Check both the front wheels and the rear wheels for Run-out. This means that as the wheel rotates, the outer edge of the tire will wobble slightly. We must compensate for this slight distortion by finding the extreme high spot at a point equal in height to the hub height. We can simply use a jackstand to hold the tape steady and rotate the tire noting the distance from the stand. Once we locate the high point (seen as the least distance to the offset), we mark it with an arrow and then rotate the tire (be it front or rear) so the arrow is at the top pointing straight up.

Now, check the toe at the rearend. Use toe plates or toe bars for the "analog" method and the laser systems for a more accurate assessment. Even small amounts of toe-in or toe-out are not acceptable. Be careful how each person holds the toe plates so that the measurements are consistent. Do the measurement several times to ensure accuracy and repeatability.

When using the laser systems that attach to the hubs, remember to thoroughly clean the surface of the hub and make sure there are no protruding threads from the bolt holes. It is recommended that you go over the hub surface with a flat file to eliminate any bulges or protruding edges of metal that would cause the laser to not be aligned properly.

Follow the manufacturer's recommendations for setting up the laser systems. Remember that the accuracy of the measurements is directly related to how closely you follow the directions and how carefully you read the system. There is a logical progression to alignment and each company has put a lot of thought into the methods. The end results, if properly applied, will be the same.

Step 5. System to Frame Setup

Once the rear wheels have been toed straight ahead, square the laser system to the frame. Most car builders will align at least one framerail parallel to the intended centerline of the chassis. It may be located on the right side or as the weight box on the left side next to the driver. You can also align the laser system to the centers between the front and rear clip rails closest to the main framerails.

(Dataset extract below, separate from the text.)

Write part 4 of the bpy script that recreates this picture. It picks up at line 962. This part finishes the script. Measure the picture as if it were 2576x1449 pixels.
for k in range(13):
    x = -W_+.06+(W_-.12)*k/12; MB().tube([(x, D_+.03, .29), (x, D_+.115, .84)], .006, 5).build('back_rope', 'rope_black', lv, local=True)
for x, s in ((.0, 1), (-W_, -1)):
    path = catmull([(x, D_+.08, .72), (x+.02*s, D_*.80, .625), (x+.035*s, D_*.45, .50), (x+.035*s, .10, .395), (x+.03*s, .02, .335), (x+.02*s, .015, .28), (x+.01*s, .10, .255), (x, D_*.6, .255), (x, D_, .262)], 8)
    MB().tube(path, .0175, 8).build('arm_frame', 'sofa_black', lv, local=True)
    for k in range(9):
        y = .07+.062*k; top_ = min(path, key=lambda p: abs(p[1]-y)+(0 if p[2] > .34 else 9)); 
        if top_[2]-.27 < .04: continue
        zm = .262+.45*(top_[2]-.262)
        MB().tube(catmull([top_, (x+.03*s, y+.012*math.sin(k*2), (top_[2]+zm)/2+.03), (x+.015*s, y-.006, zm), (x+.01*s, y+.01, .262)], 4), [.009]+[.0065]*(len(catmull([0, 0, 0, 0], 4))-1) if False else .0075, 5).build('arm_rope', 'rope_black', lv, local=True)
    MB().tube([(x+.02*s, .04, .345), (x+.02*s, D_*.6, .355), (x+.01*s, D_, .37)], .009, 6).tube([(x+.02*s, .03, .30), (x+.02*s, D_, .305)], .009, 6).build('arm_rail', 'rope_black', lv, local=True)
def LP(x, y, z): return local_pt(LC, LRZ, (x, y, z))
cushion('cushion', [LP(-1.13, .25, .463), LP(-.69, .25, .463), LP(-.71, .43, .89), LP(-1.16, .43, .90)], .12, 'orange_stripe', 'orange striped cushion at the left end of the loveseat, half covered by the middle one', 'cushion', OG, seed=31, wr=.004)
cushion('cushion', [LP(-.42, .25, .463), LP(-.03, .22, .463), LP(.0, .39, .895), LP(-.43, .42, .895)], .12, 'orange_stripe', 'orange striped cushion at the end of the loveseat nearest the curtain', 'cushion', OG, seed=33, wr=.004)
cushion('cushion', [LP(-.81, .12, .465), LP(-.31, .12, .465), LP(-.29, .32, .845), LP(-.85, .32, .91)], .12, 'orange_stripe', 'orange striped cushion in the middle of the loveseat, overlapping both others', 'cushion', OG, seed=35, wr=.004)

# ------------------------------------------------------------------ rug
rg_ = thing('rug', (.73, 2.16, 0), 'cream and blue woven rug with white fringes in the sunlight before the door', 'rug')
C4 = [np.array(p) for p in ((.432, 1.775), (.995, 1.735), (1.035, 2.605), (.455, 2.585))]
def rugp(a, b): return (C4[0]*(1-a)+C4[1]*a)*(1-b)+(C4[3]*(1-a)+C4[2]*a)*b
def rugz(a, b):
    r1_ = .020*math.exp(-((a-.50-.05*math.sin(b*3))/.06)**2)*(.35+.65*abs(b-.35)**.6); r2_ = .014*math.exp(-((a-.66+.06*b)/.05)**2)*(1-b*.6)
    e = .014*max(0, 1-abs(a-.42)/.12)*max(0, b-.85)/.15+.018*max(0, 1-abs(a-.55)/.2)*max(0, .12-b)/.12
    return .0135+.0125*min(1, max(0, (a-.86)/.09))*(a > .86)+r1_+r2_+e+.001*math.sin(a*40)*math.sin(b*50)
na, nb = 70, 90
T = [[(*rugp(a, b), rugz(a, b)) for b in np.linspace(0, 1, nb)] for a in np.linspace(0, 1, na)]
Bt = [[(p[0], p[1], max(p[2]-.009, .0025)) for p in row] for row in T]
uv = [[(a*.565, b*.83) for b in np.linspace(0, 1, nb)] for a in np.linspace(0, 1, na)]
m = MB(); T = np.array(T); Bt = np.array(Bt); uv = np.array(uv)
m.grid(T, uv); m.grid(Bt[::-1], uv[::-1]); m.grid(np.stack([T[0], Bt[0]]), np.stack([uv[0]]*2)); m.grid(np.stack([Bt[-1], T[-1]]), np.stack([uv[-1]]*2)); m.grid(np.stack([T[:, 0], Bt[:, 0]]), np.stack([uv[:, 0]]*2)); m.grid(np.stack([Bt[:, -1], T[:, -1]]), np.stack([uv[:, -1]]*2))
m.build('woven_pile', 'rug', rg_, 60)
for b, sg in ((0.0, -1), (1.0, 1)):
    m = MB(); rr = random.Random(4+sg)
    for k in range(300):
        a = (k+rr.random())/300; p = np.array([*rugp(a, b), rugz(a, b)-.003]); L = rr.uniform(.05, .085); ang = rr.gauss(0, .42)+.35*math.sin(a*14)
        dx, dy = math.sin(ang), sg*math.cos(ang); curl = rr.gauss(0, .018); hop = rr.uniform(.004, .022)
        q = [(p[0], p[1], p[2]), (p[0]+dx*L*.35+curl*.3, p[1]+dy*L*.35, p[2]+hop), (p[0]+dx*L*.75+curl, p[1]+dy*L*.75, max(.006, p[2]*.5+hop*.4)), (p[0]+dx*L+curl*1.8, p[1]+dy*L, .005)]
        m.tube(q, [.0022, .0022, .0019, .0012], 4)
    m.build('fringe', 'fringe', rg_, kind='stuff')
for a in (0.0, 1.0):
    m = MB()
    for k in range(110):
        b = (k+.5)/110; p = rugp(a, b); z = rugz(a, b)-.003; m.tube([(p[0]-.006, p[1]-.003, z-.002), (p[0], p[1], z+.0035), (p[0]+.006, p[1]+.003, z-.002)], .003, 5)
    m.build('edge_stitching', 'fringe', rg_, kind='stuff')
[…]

For the analog method, this setup can also be done using strings. We will setup a "box" with strings on each side and at the front and rear. We use plumb bobs to make marks on the floor off the outsides of the framerails or the front and rear clip rails. For Perimeter cars, or ones with no offset in the chassis, we can split the measurement between the front and rear clip rails closest to the center section to find the centerline of the chassis.

For offset chassis, we will be able to use a straight rail, or we could again split the clip rails. Measuring between the marks, we can split the distance in half and place a mark at the halfway point, or at the centerline of the car.

Step 6. Center the Steering Box

Center the front steering rack. This is done by turning the steering wheel lock to lock and back half the number of turns from full lock in either direction. Once mid-rack (or mid-box with drag link steering) is found, lock the steering shaft with two vise-grip type of pliers against the frame.

We want to make sure the steering is centered and the wheels are pointed straight ahead. Once the steering box has been set to center, adjust each tie rod so that the right and left wheels are pointing straight ahead. With the laser systems, this is done quickly and accurately.

With the string method, run a string down each side of the car at hub height and parallel to the centerline you have established. Then, simply measure to the side walls or wheel rim of each front tire with the tape measure and make both front and rear measurements equal by adjusting the tie rod lengths. We can set our wheel toe later on after we have aligned the car.